I made my best friend in collage by walking up to him and telling him I liked his coat. It took all my courage, but I had spent all of highschool just barely hanging on to the outskits of my friend group and I swore collage was going to be different. (Also it was a really sweet coat.)
From there he introduced me to a whole slew of wonderful poeple. I was able to move out of the dorms and all of us rented a big house together and it was fucking amazing! I’d never been happier. My new friends taught me how to interact with the normies, drug me to parties and showed me the ropes of true genuine social interaction and for that I am still grateful.
You just need one friend on the same wierd wavelength as you and grow from there! If you have trouble with icebreakers, or being in anyway charismatic I recommend memorising a handful of dad jokes. Especially if you have a dry, flat tone of voice. Yes, most poeple groan and roll their eyes, but the one’s that don’t? They are the keepers. And poeple will remember you favorably if you can make them laugh!
(Bonus joke: Did you hear about the huge sale at the Lego store? Poeple were lined up for blocks!)
This might work, maybe i will try it sometimes.
Every time I made friends, it was in the context of some kind of common interest group.
In high school, D&D was the leading edge. One guy noticed me reading Lord of The Rings and invited me to play with his group. I met another guy in that group, who lead me to another group where I met a third guy, who lead me to another group that had nothing to do with D&D, but which is where I met a great many of my friends.
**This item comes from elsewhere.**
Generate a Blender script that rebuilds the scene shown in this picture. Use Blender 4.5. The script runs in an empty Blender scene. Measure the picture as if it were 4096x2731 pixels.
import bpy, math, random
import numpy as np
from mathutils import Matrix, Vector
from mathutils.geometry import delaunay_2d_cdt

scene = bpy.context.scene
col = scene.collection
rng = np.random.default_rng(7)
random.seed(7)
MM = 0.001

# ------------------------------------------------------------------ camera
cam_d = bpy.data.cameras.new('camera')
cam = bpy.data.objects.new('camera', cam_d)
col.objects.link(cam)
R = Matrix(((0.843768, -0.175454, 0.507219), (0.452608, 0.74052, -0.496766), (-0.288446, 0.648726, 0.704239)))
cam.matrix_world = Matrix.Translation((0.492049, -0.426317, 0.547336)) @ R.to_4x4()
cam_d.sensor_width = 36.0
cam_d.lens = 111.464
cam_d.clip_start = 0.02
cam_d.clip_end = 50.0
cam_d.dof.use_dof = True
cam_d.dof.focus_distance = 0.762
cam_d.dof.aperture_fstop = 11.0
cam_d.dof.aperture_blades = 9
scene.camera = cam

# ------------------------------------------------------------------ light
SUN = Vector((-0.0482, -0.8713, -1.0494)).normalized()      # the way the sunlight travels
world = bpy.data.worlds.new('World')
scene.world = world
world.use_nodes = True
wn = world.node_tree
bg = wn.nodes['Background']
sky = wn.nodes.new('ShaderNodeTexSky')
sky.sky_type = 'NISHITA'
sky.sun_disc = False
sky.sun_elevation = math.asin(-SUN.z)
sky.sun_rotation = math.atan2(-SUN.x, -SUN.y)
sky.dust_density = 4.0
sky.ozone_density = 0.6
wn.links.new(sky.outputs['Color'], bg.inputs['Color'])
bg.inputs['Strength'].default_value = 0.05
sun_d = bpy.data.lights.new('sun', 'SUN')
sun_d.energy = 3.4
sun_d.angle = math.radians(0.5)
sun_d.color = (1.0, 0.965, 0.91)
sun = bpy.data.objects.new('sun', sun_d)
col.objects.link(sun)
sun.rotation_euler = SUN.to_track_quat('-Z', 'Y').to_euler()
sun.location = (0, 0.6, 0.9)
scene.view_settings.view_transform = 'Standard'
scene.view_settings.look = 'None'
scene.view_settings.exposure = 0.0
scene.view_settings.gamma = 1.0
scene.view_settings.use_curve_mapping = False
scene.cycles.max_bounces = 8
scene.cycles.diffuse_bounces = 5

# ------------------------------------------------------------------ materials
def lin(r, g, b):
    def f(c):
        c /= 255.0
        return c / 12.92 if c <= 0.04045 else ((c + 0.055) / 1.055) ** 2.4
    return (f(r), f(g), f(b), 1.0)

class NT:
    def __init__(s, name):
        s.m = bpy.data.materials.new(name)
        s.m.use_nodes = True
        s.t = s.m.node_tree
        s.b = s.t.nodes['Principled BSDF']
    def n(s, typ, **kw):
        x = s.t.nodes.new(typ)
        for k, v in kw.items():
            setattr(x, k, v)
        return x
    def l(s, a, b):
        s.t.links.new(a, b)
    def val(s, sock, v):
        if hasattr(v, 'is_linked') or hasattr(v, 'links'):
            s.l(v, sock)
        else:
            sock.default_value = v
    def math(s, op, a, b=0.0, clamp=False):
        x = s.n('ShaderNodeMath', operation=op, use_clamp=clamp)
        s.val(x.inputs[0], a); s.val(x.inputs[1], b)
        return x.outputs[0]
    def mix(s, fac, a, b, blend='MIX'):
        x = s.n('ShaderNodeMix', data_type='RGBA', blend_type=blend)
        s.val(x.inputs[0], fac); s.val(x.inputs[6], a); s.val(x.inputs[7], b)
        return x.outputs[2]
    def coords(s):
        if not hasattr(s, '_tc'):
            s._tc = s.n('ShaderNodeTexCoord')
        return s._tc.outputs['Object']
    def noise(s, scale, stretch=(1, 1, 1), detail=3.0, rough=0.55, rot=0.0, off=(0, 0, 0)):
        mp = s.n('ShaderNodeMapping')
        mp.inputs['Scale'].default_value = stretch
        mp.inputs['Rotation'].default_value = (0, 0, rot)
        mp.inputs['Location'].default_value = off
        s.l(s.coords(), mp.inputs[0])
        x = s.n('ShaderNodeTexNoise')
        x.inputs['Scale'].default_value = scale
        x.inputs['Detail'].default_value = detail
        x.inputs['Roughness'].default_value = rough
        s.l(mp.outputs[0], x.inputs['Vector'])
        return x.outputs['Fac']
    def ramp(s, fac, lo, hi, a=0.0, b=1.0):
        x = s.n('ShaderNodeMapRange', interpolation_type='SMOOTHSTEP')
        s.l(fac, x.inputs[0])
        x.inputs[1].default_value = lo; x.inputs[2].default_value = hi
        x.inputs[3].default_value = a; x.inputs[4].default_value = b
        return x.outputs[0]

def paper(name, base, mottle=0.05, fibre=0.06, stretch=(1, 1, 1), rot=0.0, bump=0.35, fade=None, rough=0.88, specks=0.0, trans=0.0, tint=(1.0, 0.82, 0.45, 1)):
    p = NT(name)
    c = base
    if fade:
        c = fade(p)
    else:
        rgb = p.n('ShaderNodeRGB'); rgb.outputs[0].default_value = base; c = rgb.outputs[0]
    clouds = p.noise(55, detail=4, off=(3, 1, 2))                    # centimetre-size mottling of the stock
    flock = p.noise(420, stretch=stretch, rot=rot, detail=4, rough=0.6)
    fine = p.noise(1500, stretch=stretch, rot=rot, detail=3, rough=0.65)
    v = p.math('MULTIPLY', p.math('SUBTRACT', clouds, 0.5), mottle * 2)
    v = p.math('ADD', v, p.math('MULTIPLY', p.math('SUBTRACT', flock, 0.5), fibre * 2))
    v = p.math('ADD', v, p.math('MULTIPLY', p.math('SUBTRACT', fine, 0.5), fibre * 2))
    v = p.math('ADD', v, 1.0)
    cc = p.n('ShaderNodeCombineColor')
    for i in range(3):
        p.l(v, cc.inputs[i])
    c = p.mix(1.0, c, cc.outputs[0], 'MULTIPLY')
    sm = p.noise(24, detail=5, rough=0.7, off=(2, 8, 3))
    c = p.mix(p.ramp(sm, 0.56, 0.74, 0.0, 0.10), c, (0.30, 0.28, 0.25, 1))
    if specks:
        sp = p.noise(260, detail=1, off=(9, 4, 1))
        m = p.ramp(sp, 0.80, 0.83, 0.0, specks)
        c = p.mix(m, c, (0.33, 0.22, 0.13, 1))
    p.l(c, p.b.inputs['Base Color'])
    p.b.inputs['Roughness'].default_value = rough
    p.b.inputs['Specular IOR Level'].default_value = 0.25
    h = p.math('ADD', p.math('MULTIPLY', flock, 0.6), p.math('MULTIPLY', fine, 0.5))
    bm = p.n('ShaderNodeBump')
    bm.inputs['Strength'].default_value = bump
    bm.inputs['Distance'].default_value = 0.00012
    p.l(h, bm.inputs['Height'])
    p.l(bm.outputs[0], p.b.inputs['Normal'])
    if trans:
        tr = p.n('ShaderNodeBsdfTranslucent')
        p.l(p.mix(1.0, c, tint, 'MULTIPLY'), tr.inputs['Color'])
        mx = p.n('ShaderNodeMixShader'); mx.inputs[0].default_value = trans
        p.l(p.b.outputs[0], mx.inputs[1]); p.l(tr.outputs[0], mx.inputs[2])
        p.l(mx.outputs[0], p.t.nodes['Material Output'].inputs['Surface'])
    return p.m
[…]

And my best friend in high school (and for many years afterward) was a mutual friend with that second guy, which we didn’t realize until we were comparing previous D&D campaigns and realized they both had the same DM.
The second time I made a lot of friends in my late twenties, it was in the context of an anime fan group. I had gone to a bunch of groups… a hiking group, a Diplomacy board game group, maybe a few others, and the anime group was where I found my social home for several years. The key was that I kept trying different groups until I found one that worked.
All my current friends are either internet people from a different continent or some people I retained from that “difficult kids” school I was forced to go to. Those people are weird enough themselves that they have fun with Me and I have fun with them. Since then things did not work that well even though I tried hard.
People just generally do not want to spend time with me, when after-work activities are the current talk topic of the room, they switch topic when I enter.Adults are the same, just different. They may not beat you daily at a place you can not escape aka school for the fun of it, but they still let you know that you are not one of them, that you are not welcome beyond what your work capabilities can provide.
There was a neurodiversity group at mine. I joined it, and continue the weekly sessions with them even after leaving uni.
Just wanted to pop in and share these free resources after reading the title. These are all evidence-based, so not some self-help mumbo-jumbo. I used these with my clients a lot when I was a caseworker.
Want to point out that I understand this isn’t simple social anxiety, but some of the materials on social anxiety includes strategies for improving our social abilities and provide some great suggestions for how to engage with others, propose activities, etc.
Not going to say they will be game-changers, but I figured it wouldn’t hurt to share the resources. I personally benefitted a lot from certain topics on that site, like anger and procrastination (ADHD).
Hope this comment doesn’t come off the wrong way. I don’t have Autism and I don’t want anyone to read this like I’m trying to say I know what you’re experiencing or anything. I just like to try to help when I can, and this is how I know to do it.
My best friend was the only person I actually talked to in 6th grade during PE, I have no idea how it happened but I’m 90% she’s somewhere on the spectrum or at least neurodivergent. We’ve been friends for over ten years now
I have two close friends apart from those my wife brought into the relationship. I latched onto both out of necessity while going to the university. I am very bad at orientation in time and space. So I never knew which the next class was and where I had to go to. So in the first semester I had to find people with similar classes and just tag along. This was not easy since I’m also bad at identifying people. Over time the number of people I followed reduced to about four. And two of those are my best friends to this day.